If you expect your income tax liability, after factoring in all your income for the financial year, to be nil, you can submit the applicable forms. Form 15G can be used by a resident individual below 60 years of age. For resident individuals above 60, form 15H is to be used. Non-resident Indians cannot use these forms.

How do I submit these forms?

You can get these forms from the websites of mutual funds and registrar and transfer agents (RTA), and at their branch offices. You can submit the signed forms at their offices. Alternatively, you can submit the form digitally through your RTA’s website, clearly specifying the details using the OTP (one time password) method in a hassle-free manner.

Does submission of forms end the tax liability?

The fund house submits data pertaining the submission of Form 15G or Form 15H to the income tax authorities. Also, the TDS collected is paid to the government by the fund house and the details can be seen in Form 26AS of individual assessees.

When you submit these forms, you declare that you do not have income to be taxed. However, if at the end of the year you have income above the threshold limit after availing deductions, then you are supposed to pay tax as per your slab rate. You are not absolved of your tax liability just because you submitted form 15G or form 15H. You still have to file your income tax returns.

You should avoid filing false declarations. “As per provisions of Section 277 of the Act, in case the person submits any such false certificate, he shall be punishable with a penalty. In cases where the amount of tax evaded exceeds Rs 25,000 the punishment would be rigorous imprisonment for a term which shall be for a minimum six months, extendable to 7 years and a fine may be levied. For any other case, there may be rigorous imprisonment for a term which shall be for minimum of three months but may extend to two years and with fine,” points out Akhil Chandana, Associate Partner, Grant Thornton India LLP.

If you haven’t submitted these forms and the fund house has deducted tax at source, then do not lose heart, if your net income for the year does not entail tax liability. “You can file your income tax return and claim a refund,” says Chandana. The due date for filing tax returns for individuals is July 31 normally. For financial year 2020-2021, the due date for filing income tax returns will be July 31 of next year.

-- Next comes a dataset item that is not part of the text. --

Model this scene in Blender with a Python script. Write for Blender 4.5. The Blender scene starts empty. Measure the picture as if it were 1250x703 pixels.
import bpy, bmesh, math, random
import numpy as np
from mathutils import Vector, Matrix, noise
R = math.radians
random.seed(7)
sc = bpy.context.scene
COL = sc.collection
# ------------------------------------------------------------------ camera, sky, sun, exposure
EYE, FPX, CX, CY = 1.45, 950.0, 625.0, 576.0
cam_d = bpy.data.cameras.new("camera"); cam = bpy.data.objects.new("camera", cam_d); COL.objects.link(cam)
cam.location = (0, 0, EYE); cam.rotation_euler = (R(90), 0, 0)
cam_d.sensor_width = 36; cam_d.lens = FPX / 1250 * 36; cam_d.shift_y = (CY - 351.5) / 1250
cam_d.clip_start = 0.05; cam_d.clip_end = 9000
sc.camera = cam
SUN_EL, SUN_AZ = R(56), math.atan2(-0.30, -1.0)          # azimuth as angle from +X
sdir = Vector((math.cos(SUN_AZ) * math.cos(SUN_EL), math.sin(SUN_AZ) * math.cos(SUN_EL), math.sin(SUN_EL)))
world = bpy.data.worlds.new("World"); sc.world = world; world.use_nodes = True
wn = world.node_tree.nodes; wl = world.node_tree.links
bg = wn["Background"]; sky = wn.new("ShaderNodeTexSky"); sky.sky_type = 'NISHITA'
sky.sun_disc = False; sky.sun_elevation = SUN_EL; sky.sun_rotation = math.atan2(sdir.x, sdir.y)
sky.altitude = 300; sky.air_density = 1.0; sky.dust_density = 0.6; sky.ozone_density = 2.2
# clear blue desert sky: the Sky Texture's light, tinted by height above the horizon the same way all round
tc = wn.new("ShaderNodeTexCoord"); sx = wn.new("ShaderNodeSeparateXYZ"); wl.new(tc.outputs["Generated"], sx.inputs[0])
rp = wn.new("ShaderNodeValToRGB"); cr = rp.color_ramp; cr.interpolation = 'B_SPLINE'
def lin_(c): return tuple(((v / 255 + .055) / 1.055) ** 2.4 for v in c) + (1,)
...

Balwant Jain, a Chartered Accountant, says, “Though it is easy to file income tax returns and claim refunds, ensure that you do so well before the deadline to avoid a fine.” Late filing of income tax return till December 31 attracts a fine of Rs 5,000 and filing it after December 31 but before March 31 would entail paying Rs 10,000. For income less than Rs 5 lakh, the fine is Rs 1,000 for late filing of income tax returns.